China Creek – A brief history of the flatlands and origin of the Name
Some 150 years ago, the area around China Creek was a dense rainforest with numerous creeks passing through tidal flats on their way to the ocean. At that time, False Creek extended as far east as Clark Drive. China Creek, with a length of 16 km, was the largest stream flowing into False Creek from 45th Avenue near Renfrew Street. It flowed through Trout Lake before reaching seawater where China Creek Park now sits, its fast-running waters carving deep ravines. In the 1880s, Englishman Charles Cleaver Maddams purchased a plot of land at the mouth of a huge ravine that was already being farmed by four Chinese vegetable farmers and two Chinese pig farmers, Pien and Duck Fo. The Maddams family created a 5-acre ranch, and named the creek “China Creek” after their Chinese neighbours.
Maddams eventually lost the farm to taxes and it was turned over to the City in 1922, which began using the ravines as garbage dumps.
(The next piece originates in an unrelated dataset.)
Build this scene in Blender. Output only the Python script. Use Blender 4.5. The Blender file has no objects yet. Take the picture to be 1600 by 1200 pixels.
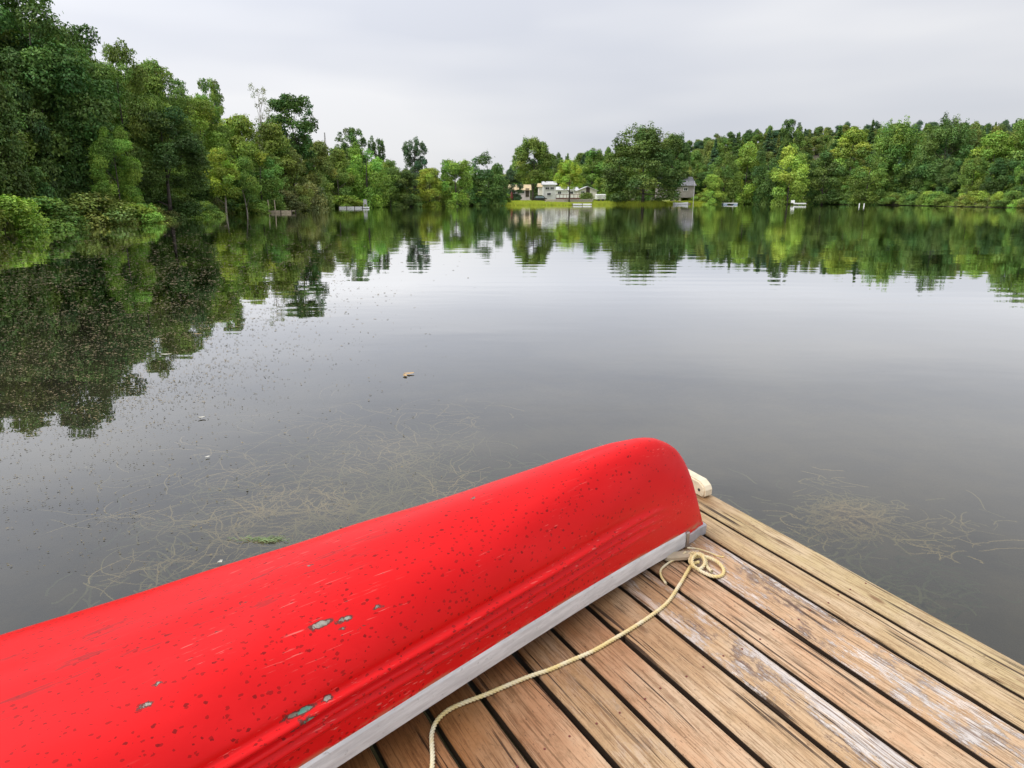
import bpy, bmesh, math, random
import numpy as np
from mathutils import Vector, Matrix
R = math.radians
SC = bpy.context.scene
COL = SC.collection
rng = np.random.default_rng(7)
random.seed(7)

# ------------------------------------------------------------------ camera, sky, sun
FPX, CX, CY = 1100.0, 800.0, 600.0      # focal length and centre in pixels of a 1600 px wide frame
CAMH = 1.6                              # eye above the water
PITCH = math.atan((CY - 308.0) / FPX)   # the level horizon lies at row 308
cam_d = bpy.data.cameras.new('camera'); cam = bpy.data.objects.new('camera', cam_d); COL.objects.link(cam)
cam_d.sensor_width = 36.0; cam_d.lens = 36.0 * FPX / 1600.0
cam_d.clip_start = 0.05; cam_d.clip_end = 4000
cam.location = (0, 0, CAMH); cam.rotation_euler = (R(90) - PITCH, 0, 0)
SC.camera = cam

SUN_EL, SUN_AZ = R(52), R(-122)          # azimuth from +Y towards +X
world = bpy.data.worlds.new('World'); SC.world = world; world.use_nodes = True
nt = world.node_tree; nt.nodes.clear()
def N(t, typ, **kw):
    n = t.nodes.new(typ)
    for k, v in kw.items(): setattr(n, k, v)
    return n
out = N(nt, 'ShaderNodeOutputWorld')
sky = N(nt, 'ShaderNodeTexSky'); sky.sky_type = 'NISHITA'; sky.sun_disc = False
sky.sun_elevation = SUN_EL; sky.sun_rotation = SUN_AZ
bg1 = N(nt, 'ShaderNodeBackground'); bg1.inputs[1].default_value = 0.10
nt.links.new(sky.outputs[0], bg1.inputs[0])
tc = N(nt, 'ShaderNodeTexCoord')
sep = N(nt, 'ShaderNodeSeparateXYZ'); nt.links.new(tc.outputs['Generated'], sep.inputs[0])
mp = N(nt, 'ShaderNodeMapping'); mp.inputs['Scale'].default_value = (1.1, 1.1, 5.5); mp.inputs['Location'].default_value = (0.35, 0.9, 0.4)
nt.links.new(tc.outputs['Generated'], mp.inputs[0])
cn = N(nt, 'ShaderNodeTexNoise'); cn.inputs['Scale'].default_value = 1.5; cn.inputs['Detail'].default_value = 3; cn.inputs['Roughness'].default_value = 0.42
nt.links.new(mp.outputs[0], cn.inputs[0])
cr = N(nt, 'ShaderNodeValToRGB')
cr.color_ramp.elements[0].position = 0.36; cr.color_ramp.elements[0].color = (0.65, 0.67, 0.735, 1)
cr.color_ramp.elements[1].position = 0.60; cr.color_ramp.elements[1].color = (0.84, 0.84, 0.86, 1)
nt.links.new(cn.outputs[0], cr.inputs[0])
# overcast sky: luminance climbs towards the zenith
el = N(nt, 'ShaderNodeMath', operation='MAXIMUM'); nt.links.new(sep.outputs[2], el.inputs[0]); el.inputs[1].default_value = 0.0
gm = N(nt, 'ShaderNodeMath', operation='MULTIPLY_ADD'); nt.links.new(el.outputs[0], gm.inputs[0]); gm.inputs[1].default_value = 0.95; gm.inputs[2].default_value = 0.96
bg2 = N(nt, 'ShaderNodeBackground'); nt.links.new(cr.outputs[0], bg2.inputs[0]); 
sl = N(nt, 'ShaderNodeMath', operation='MULTIPLY_ADD'); nt.links.new(sep.outputs[0], sl.inputs[0]); sl.inputs[1].default_value = -0.16; sl.inputs[2].default_value = 1.0   # cloud is thinner on the sun's side
gp = N(nt, 'ShaderNodeMath', operation='MULTIPLY'); nt.links.new(gm.outputs[0], gp.inputs[0]); nt.links.new(sl.outputs[0], gp.inputs[1]); 
e2 = N(nt, 'ShaderNodeMath', operation='MULTIPLY'); nt.links.new(el.outputs[0], e2.inputs[0]); nt.links.new(el.outputs[0], e2.inputs[1])
lx_ = N(nt, 'ShaderNodeMath', operation='MULTIPLY'); nt.links.new(sep.outputs[0], lx_.inputs[0]); lx_.inputs[1].default_value = -3.0
lm = N(nt, 'ShaderNodeMath', operation='MAXIMUM'); nt.links.new(lx_.outputs[0], lm.inputs[0]); lm.inputs[1].default_value = 0.0
lg = N(nt, 'ShaderNodeMath', operation='MULTIPLY_ADD'); nt.links.new(e2.outputs[0], lg.inputs[0]); nt.links.new(lm.outputs[0], lg.inputs[1]); nt.links.new(gp.outputs[0], lg.inputs[2])
nt.links.new(lg.outputs[0], bg2.inputs[1])
mx = N(nt, 'ShaderNodeMixShader'); mx.inputs[0].default_value = 0.92
nt.links.new(bg1.outputs[0], mx.inputs[1]); nt.links.new(bg2.outputs[0], mx.inputs[2]); nt.links.new(mx.outputs[0], out.inputs[0])

sun_d = bpy.data.lights.new('sun', 'SUN'); sun = bpy.data.objects.new('sun', sun_d); COL.objects.link(sun)
sun_d.energy = 1.5; sun_d.angle = R(14); sun_d.color = (1.0, 0.96, 0.89)
sdir = Vector((math.sin(SUN_AZ) * math.cos(SUN_EL), math.cos(SUN_AZ) * math.cos(SUN_EL), math.sin(SUN_EL)))
sun.rotation_euler = (-sdir).to_track_quat('-Z', 'Y').to_euler()
SC.view_settings.view_transform = 'Standard'; SC.view_settings.look = 'None'
SC.view_settings.exposure = 0.0; SC.view_settings.gamma = 1.0; SC.view_settings.use_curve_mapping = False

# ------------------------------------------------------------------ geometry of the view (for measuring real positions)
CP, SP = math.cos(PITCH), math.sin(PITCH)
def on_plane(px, py, z=0.0):
    """point of the level plane z that the photograph shows at px,py"""
    dx, up = (px - CX) / FPX, (CY - py) / FPX
    d = Vector((dx, CP + up * SP, -SP + up * CP))
    t = (z - CAMH) / d.z
    return Vector((d.x * t, d.y * t, z))
def x_at(px, Y, z=0.0): return (px - CX) / FPX * (Y * CP + (CAMH - z) * SP)
def z_at(py, Y):
    k = (CY - py) / FPX
    return CAMH + Y * (k * CP - SP) / (CP + k * SP)

# ------------------------------------------------------------------ helpers
def tag(o, label=None, cat=None, group=None, kind=None):
    if label: o['label'] = label
    if cat: o['category'] = cat
    if group: o['group'] = group
    if kind: o['kind'] = kind
    return o
def empty(name, loc=(0, 0, 0), rz=0):
    o = bpy.data.objects.new(name, None); COL.objects.link(o)
    o.empty_display_size = 0.3; o.location = loc; o.rotation_euler = (0, 0, rz); return o
def link(name, me, mat=None, parent=None):
    o = bpy.data.objects.new(name, me); COL.objects.link(o)
    if mat is not None and not me.materials: me.materials.append(mat)
    if parent is not None: o.parent = parent
    return o
def np_mesh(name, V, F, smooth=False):
    me = bpy.data.meshes.new(name)
    V = np.asarray(V, np.float32).reshape(-1, 3); F = np.asarray(F, np.int32); k = F.shape[1]
    me.vertices.add(len(V)); me.vertices.foreach_set('co', V.ravel())
    me.loops.add(F.size); me.loops.foreach_set('vertex_index', F.ravel())
    me.polygons.add(len(F)); me.polygons.foreach_set('loop_start', np.arange(0, F.size, k, dtype=np.int32))
    if smooth: me.polygons.foreach_set('use_smooth', np.ones(len(F), bool))
    me.update(calc_edges=True); me.validate(); return me
class MB:
    def __init__(s): s.bm = bmesh.new()
    def box(s, c, size, rot=None, bevel=0.0):
        m = Matrix.Translation(c) @ (rot.to_4x4() if rot else Matrix()) @ Matrix.Diagonal((*size, 1))
        b = bmesh.ops.create_cube(s.bm, size=1, matrix=m)
        if bevel:
            es = list({e for v in b['verts'] for e in v.link_edges})
            bmesh.ops.bevel(s.bm, geom=es, offset=bevel, segments=1, affect='EDGES')
        return s
    def tube(s, pts, rad, seg=8):
        pts = [Vector(p) for p in pts]; n = len(pts)
        rads = rad if isinstance(rad, (list, tuple)) else [rad] * n
        rings = []
        ref = Vector((0.3, 0.2, 1)).normalized()
        for i, p in enumerate(pts):
            t = (pts[min(i + 1, n - 1)] - pts[max(i - 1, 0)]).normalized()
            a = t.cross(ref)
            if a.length < 1e-3: a = t.cross(Vector((1, 0, 0)))
            a.normalize(); b = t.cross(a)
            rings.append([s.bm.verts.new(p + (a * math.cos(2 * math.pi * k / seg) + b * math.sin(2 * math.pi * k / seg)) * rads[i]) for k in range(seg)])
        for i in range(n - 1):
            for k in range(seg):
                s.bm.faces.new((rings[i][k], rings[i][(k + 1) % seg], rings[i + 1][(k + 1) % seg], rings[i + 1][k]))
        s.bm.faces.new(rings[0][::-1]); s.bm.faces.new(rings[-1]); return s
    def prism(s, poly, axis_vec):
        a = [s.bm.verts.new(p) for p in poly]; b = [s.bm.verts.new(Vector(p) + Vector(axis_vec)) for p in poly]
        n = len(poly); s.bm.faces.new(a[::-1]); s.bm.faces.new(b)
        for i in range(n): s.bm.faces.new((a[i], a[(i + 1) % n], b[(i + 1) % n], b[i]))
        return s
    def build(s, name, mat, parent=None, smooth=False):
        bmesh.ops.recalc_face_normals(s.bm, faces=s.bm.faces)
        me = bpy.data.meshes.new(name); s.bm.to_mesh(me); s.bm.free()
        if smooth:
            for p in me.polygons: p.use_smooth = True
        return link(name, me, mat, parent)

def new_mat(name):
    m = bpy.data.materials.new(name); m.use_nodes = True; t = m.node_tree; t.nodes.clear()
    o = N(t, 'ShaderNodeOutputMaterial'); return m, t, o
def mixc(t, f, a, b, mode='MIX'):
    n = N(t, 'ShaderNodeMix', data_type='RGBA', blend_type=mode); 
    for sock, v in ((n.inputs[0], f), (n.inputs[6], a), (n.inputs[7], b)):
        if hasattr(v, 'links'): t.links.new(v, sock)
        elif isinstance(v, tuple): sock.default_value = (*v, 1) if len(v) == 3 else v
        else: sock.default_value = v
    return n.outputs[2]
def mth(t, op, a, b=None, c=None, clamp=False):
    n = N(t, 'ShaderNodeMath', operation=op, use_clamp=clamp)
    for i, v in enumerate((a, b, c)):
        if v is None: continue
        if hasattr(v, 'links'): t.links.new(v, n.inputs[i])
        else: n.inputs[i].default_value = v
    return n.outputs[0]
def sstep(t, v, lo, hi):
    n = N(t, 'ShaderNodeMapRange', interpolation_type='SMOOTHSTEP'); t.links.new(v, n.inputs[0])
    n.inputs[1].default_value = lo; n.inputs[2].default_value = hi; return n.outputs[0]
def mapping(t, src, scale=(1, 1, 1), loc=(0, 0, 0)):
    n = N(t, 'ShaderNodeMapping'); n.inputs['Scale'].default_value = scale; n.inputs['Location'].default_value = loc
    t.links.new(src, n.inputs[0]); return n.outputs[0]
def noise(t, vec, scale, detail=4, rough=0.5, dist=0.0):
    n = N(t, 'ShaderNodeTexNoise'); n.inputs['Scale'].default_value = scale; n.inputs['Detail'].default_value = detail
    n.inputs['Roughness'].default_value = rough; n.inputs['Distortion'].default_value = dist
    if vec is not None: t.links.new(vec, n.inputs[0])
    return n.outputs[0]
def bump(t, h, strength, dist):
    n = N(t, 'ShaderNodeBump'); n.inputs['Strength'].default_value = strength; n.inputs['Distance'].default_value = dist
    t.links.new(h, n.inputs['Height']); return n.outputs[0]
def simple(name, col, rough=0.7, var=0.25, scale=3.0, metal=0.0, bmp=0.0):
    m, t, o = new_mat(name); b = N(t, 'ShaderNodeBsdfPrincipled'); t.links.new(b.outputs[0], o.inputs[0])
    tcn = N(t, 'ShaderNodeTexCoord'); n = noise(t, tcn.outputs['Object'], scale, 6, 0.6)
    c = mixc(t, sstep(t, n, 0.3, 0.7), tuple(x * (1 - var) for x in col), tuple(min(1, x * (1 + var * 0.6)) for x in col))
    t.links.new(c, b.inputs['Base Color']); b.inputs['Roughness'].default_value = rough; b.inputs['Metallic'].default_value = metal
    if bmp: t.links.new(bump(t, n, 1, bmp), b.inputs['Normal'])
    return m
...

By 1941, neighbours were organizing against the stench and potential health risks, prompting the city to abandon the dump in 1946 and create a new one at 63rd and Kerr, now Everett Crowley Park. As a result, the waters were diverted into a sewer pipe and the ravines covered over. Today, China Creek, along with several other creeks, continues to flow through the area but is completely contained underground.
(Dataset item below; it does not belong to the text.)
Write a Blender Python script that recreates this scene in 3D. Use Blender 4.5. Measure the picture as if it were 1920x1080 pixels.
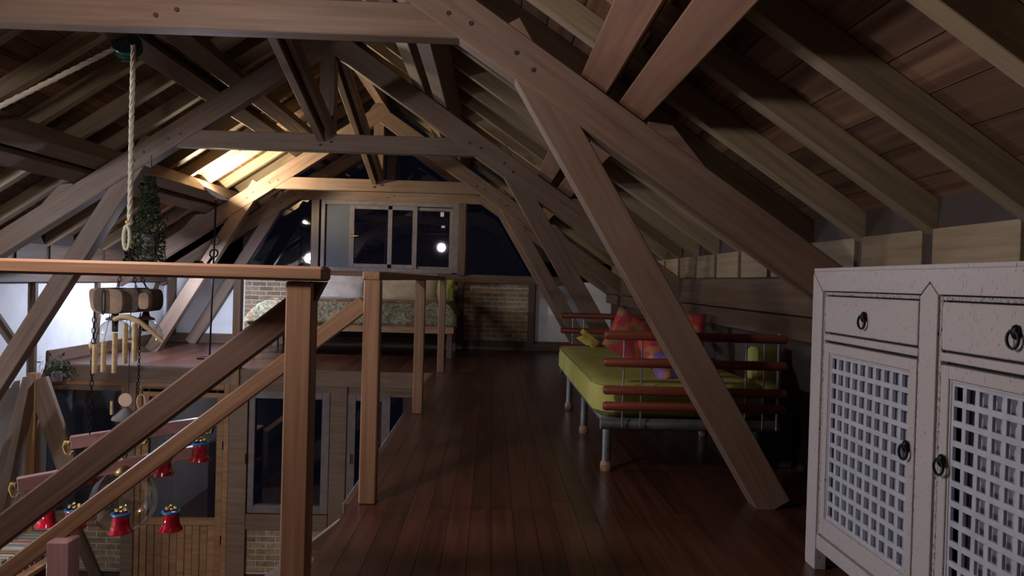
import bpy, bmesh, math, random
from mathutils import Vector, Matrix, noise
random.seed(7)
R_ = random.Random(11)
scn = bpy.context.scene
for o in list(bpy.data.objects): bpy.data.objects.remove(o)

# ------------------------------------------------------------------ camera
F = 1420.0; EYE = 1.10
yw = Vector((-38, 15, -F)).normalized()
zw = Vector((.027, 1, 0)); zw = (zw - yw * zw.dot(yw)).normalized()
xw = yw.cross(zw)
cam_d = bpy.data.cameras.new('camera'); cam_d.sensor_width = 36; cam_d.lens = F / 1920 * 36; cam_d.clip_start = .05
cam = bpy.data.objects.new('camera', cam_d); scn.collection.objects.link(cam)
rot = Matrix((xw, yw, zw))
cam.matrix_world = Matrix.Translation((0, 0, EYE)) @ rot.to_4x4()
scn.camera = cam

# ------------------------------------------------------------------ world, exposure
world = bpy.data.worlds.new('night'); scn.world = world; world.use_nodes = True
bg = world.node_tree.nodes['Background']; bg.inputs[0].default_value = (.10, .13, .30, 1); bg.inputs[1].default_value = .016
scn.view_settings.view_transform = 'Standard'; scn.view_settings.look = 'None'
scn.view_settings.gamma = 1; scn.view_settings.use_curve_mapping = False
scn.view_settings.exposure = 0.12
KEY_POS = (-1.48, 1.85, 2.0); KEY_POWER = 105; KEY_COL = (1.0, .87, .83)
SIDE_POS = (-4.66, 4.3, 1.52); SIDE_POWER = 160; SIDE_COL = (.86, .90, 1.0)
TORCH_POWER = 11000; TORCH_COL = (1.0, .83, .56)
LOW_POS = (-3.5, 4.6, -.75); LOW_POWER = 75; LOW_COL = (1.0, .86, .68); READ_POWER = 190; READ_COL = (.74, .81, 1.0)

# ------------------------------------------------------------------ builders
WM = {}
class MB:
    def __init__(s): s.v = []; s.f = []; s.smooth = False
    def add(s, vs, fs):
        n = len(s.v); s.v += [Vector(p) for p in vs]; s.f += [tuple(i + n for i in f) for f in fs]; return s
    def box(s, x0, x1, y0, y1, z0, z1):
        return s.add([(x0,y0,z0),(x1,y0,z0),(x1,y1,z0),(x0,y1,z0),(x0,y0,z1),(x1,y0,z1),(x1,y1,z1),(x0,y1,z1)],
                     [(0,3,2,1),(4,5,6,7),(0,1,5,4),(1,2,6,5),(2,3,7,6),(3,0,4,7)])
    def prism(s, pts, off):
        pts = [Vector(p) for p in pts]; off = Vector(off); n = len(pts)
        return s.add(pts + [p + off for p in pts],
                     [tuple(range(n))[::-1], tuple(range(n, 2*n))] + [(i, (i+1) % n, n + (i+1) % n, n + i) for i in range(n)])
    def tube(s, pts, r, n=8, close=False):
        pts = [Vector(p) for p in pts]; rs = r if isinstance(r, (list, tuple)) else [r] * len(pts)
        base = len(s.v); m = len(pts); up = None
        for i, p in enumerate(pts):
            a = pts[(i-1) % m] if (close or i > 0) else p; b = pts[(i+1) % m] if (close or i < m-1) else p
            d = (b - a).normalized()
            if up is None: up = Vector((0,0,1)) if abs(d.z) < .9 else Vector((1,0,0))
            u = (up - d * up.dot(d)).normalized(); up = u; w = d.cross(u)
            for k in range(n):
                t = 2*math.pi*k/n; s.v.append(p + (u*math.cos(t) + w*math.sin(t)) * rs[i])
        for i in range(m if close else m-1):
            j = (i+1) % m
            for k in range(n):
                s.f.append((base+i*n+k, base+i*n+(k+1)%n, base+j*n+(k+1)%n, base+j*n+k))
        if not close:
            s.f.append(tuple(base+k for k in range(n))[::-1]); s.f.append(tuple(base+(m-1)*n+k for k in range(n)))
        s.smooth = True; return s
    def lathe(s, prof, c=(0,0,0), n=20, M=None):
        base = len(s.v); c = Vector(c)
        for r, z in prof:
            for k in range(n):
                t = 2*math.pi*k/n; p = Vector((max(r, 1e-4)*math.cos(t), max(r, 1e-4)*math.sin(t), z))
                if M: p = M @ p
                s.v.append(p + c)
        for i in range(len(prof)-1):
            for k in range(n):
                s.f.append((base+i*n+k, base+i*n+(k+1)%n, base+(i+1)*n+(k+1)%n, base+(i+1)*n+k))
        s.smooth = True; return s
    def ball(s, c, r, n=16, sq=(1,1,1)):
        m = n//2; prof = [(r*math.sin(math.pi*i/m), -r*math.cos(math.pi*i/m)) for i in range(m+1)]
        return s.lathe(prof, c, n, Matrix.Diagonal(sq))
    def grid(s, f, nu, nv, closed=False):
        base = len(s.v)
        for i in range(nu+1):
            for j in range(nv+1): s.v.append(Vector(f(i/nu, j/nv)))
        for i in range(nu):
            for j in range(nv):
                a = base + i*(nv+1)+j; s.f.append((a, a+nv+1, a+nv+2, a+1))
        s.smooth = True; return s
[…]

The China Creek Cycle Track – A Legacy of the 1954 British Empire & Commonwealth Games
In the early 1950s, the China Creek Bowl, a 250-metre oval cycle track made of rare yellow cedar, was built for the 1954 British Empire and Commonwealth Games on the ground that now covered the sewer pipe and ravines. One of the first of its kind in Canada, the track, or velodrome, was steeply banked to allow for speed and maneuverability. Lorne “Ace” Atkinson, cycling legend and owner of Ace Cycles, raced on it in the 1954 games as captain of the Canadian team.
“It was the first real cycling track Vancouver had ever had,” says Jason Beck, curator at the BC Sports Hall of Fame. “Before that, Ace told me he’d be racing literally on the horse race track at Hastings Park. They just would race on the dirt. So to get a banked wood cycling track, this was a big deal for Vancouver. Huge deal for the local cyclists.” Ace had a strong connection to the site, having grown up just two blocks from China Creek. One day, while the track was being constructed, Ace rode by the construction site, peeked over the fence and noticed a portion of it was complete. “They threw their bikes over the fence, cleared the track from the workers’ tools, the nails and boards, and cycled a few laps on those tracks,” says Beck, adding that this made him the first to ever cycle the new track.
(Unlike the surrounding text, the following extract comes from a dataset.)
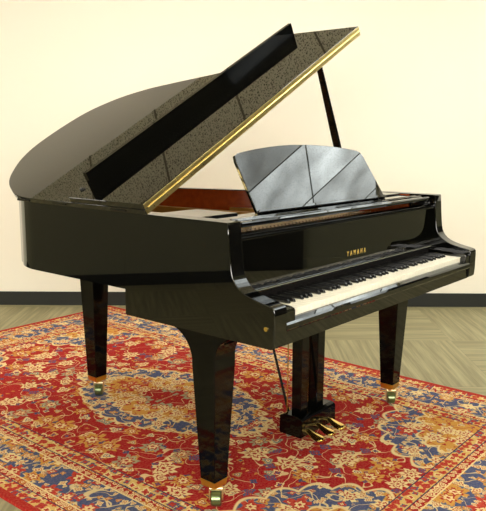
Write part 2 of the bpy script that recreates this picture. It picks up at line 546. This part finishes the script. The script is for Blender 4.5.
# inner rim veneer
bm = bmesh.new()
I2 = inset(INN, 0.006); I2[0] = (0.058, YS); I2[-1] = (W - .058, YS)
full_i = [(0.0605, .30)] + INN + [(W - .0605, .30)]
full_2 = [(0.0665, .30)] + I2 + [(W - .0665, .30)]
A = [[bm.verts.new((p[0], p[1], z)) for z in (ZB, ZR - .004)] for p in full_i]
B = [[bm.verts.new((p[0], p[1], z)) for z in (ZB, ZR - .004)] for p in full_2]
for i in range(len(A) - 1):
    bm.faces.new((B[i][0], B[i + 1][0], B[i + 1][1], B[i][1]))
    bm.faces.new((A[i][1], A[i + 1][1], B[i + 1][1], B[i][1]))
    bm.faces.new((A[i][0], A[i + 1][0], A[i + 1][1], A[i][1]))
link('inner_rim', bm, M['mahogany'], piano, smooth=True, label='reddish brown wood inner rim')

# arms with cheek profile
prof = [(.64, ZK), (.012, ZK), (.004, .630), (.001, .66), (0, .72), (.001, .738), (.005, .7445), (.013, .748), (.03, .7515), (.048, .755), (.07, .7595), (.091, .765), (.108, .7705), (.122, .777), (.134, .785),
        (.145, .795), (.153, .806), (.159, .819), (.163, .835), (.166, .86), (.170, .90), (.173, .94), (.175, .968), (.178, ZR - .001), (.181, ZR), (YS, ZR)]
for x0, x1 in ((0, .06), (W - .06, W)):
    bm = bmesh.new(); prism(bm, prof, 'x', x0, x1)
    o = link('arm', bm, M['ebony'], piano, bevel=.0022, seg=2, smooth=True)
    o.modifiers[0].limit_method = 'WEIGHT'
    at = o.data.attributes.new('bevel_weight_edge', 'FLOAT', 'EDGE')
    for e in o.data.edges:
        y_ = [o.data.vertices[v].co for v in e.vertices]
        if abs(y_[0].x - y_[1].x) < 1e-5 and min(y_[0].z, y_[1].z) > ZK + .002 and max(y_[0].y, y_[1].y) < YS: at.data[e.index].value = 1.0
        if abs(y_[0].x - y_[1].x) < 1e-5 and min(y_[0].z, y_[1].z) > ZR - .01: at.data[e.index].value = 0.0
# keybed
bm = bmesh.new(); prism(bm, [(.06, ZK), (W - .06, ZK), (W - .06, .684), (.06, .684)], 'y', .010, .64)
link('keybed', bm, M['ebony'], piano)
# key slip
bm = bmesh.new(); prism(bm, [(.0, .672), (.003, .666), (.0245, .666), (.0245, .699), (.014, .699), (.005, .692), (.0, .686)], 'x', .0605, W - .0605)
link('key_slip', bm, M['ebony'], piano, bevel=.001)
# key blocks
KX0, KX1 = .107, 1.360
for x0, x1 in ((.0605, KX0 - .001), (KX1 + .001, W - .0605)):
    bm = bmesh.new(); prism(bm, [(.004, .692), (.004, .722), (.008, .729), (.02, .733), (.182, .740), (.182, .692)], 'x', x0, x1)
    link('key_block', bm, M['ebony'], piano, bevel=.0015)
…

“He told me that because he was so familiar with the track, he was able to train on it for months leading up to the game, he’d learned how to use the steep banked corners – they had 45 degree banked corners. If you weren’t going fast enough on those corners, you’d literally slide down the track from the top to the bottom. So he learned that if you could use your speed and go higher than a rider on the track, as you came down, you gained speed and could pass them.” Ace used the technique to good effect, posting Canada’s best result at the British Empire and Commonwealth Games of 1954.
Saving the Track from the Bulldozers… temporarily
After the Games, China Creek remained the centre of cycling in British Columbia, hosting regular competitions and international races. But the track wasn’t built for longevity, and by the late 1960s, its wood was rotting away and the Parks Board moved to demolish it. Ace, along with a group called C-Track, raised the funds to repair and save the track from the bulldozers, extending its life by another ten years, and allowing another generation of cyclists to grow up and train on it.
By 1980, the China Creek Bowl was demolished for the construction of the King Edward (now Broadway) Campus of Vancouver Community College. In 2013, a Places that Matter plaque was unveiled at VCC to commemorate the cycle track. Many in the cycling community attended the presentation and shared history about its influence and legacy in Vancouver’s cycling community. The plaque can be seen today along the sidewalk outside VCC’s Building B on Glen Drive. A Mount Pleasant Walkway project sign is also nearby at the corner of Glen Drive and East 8th Avenue. If you want to catch some live track cycling today, you’ll need to head to the Burnaby Velodrome.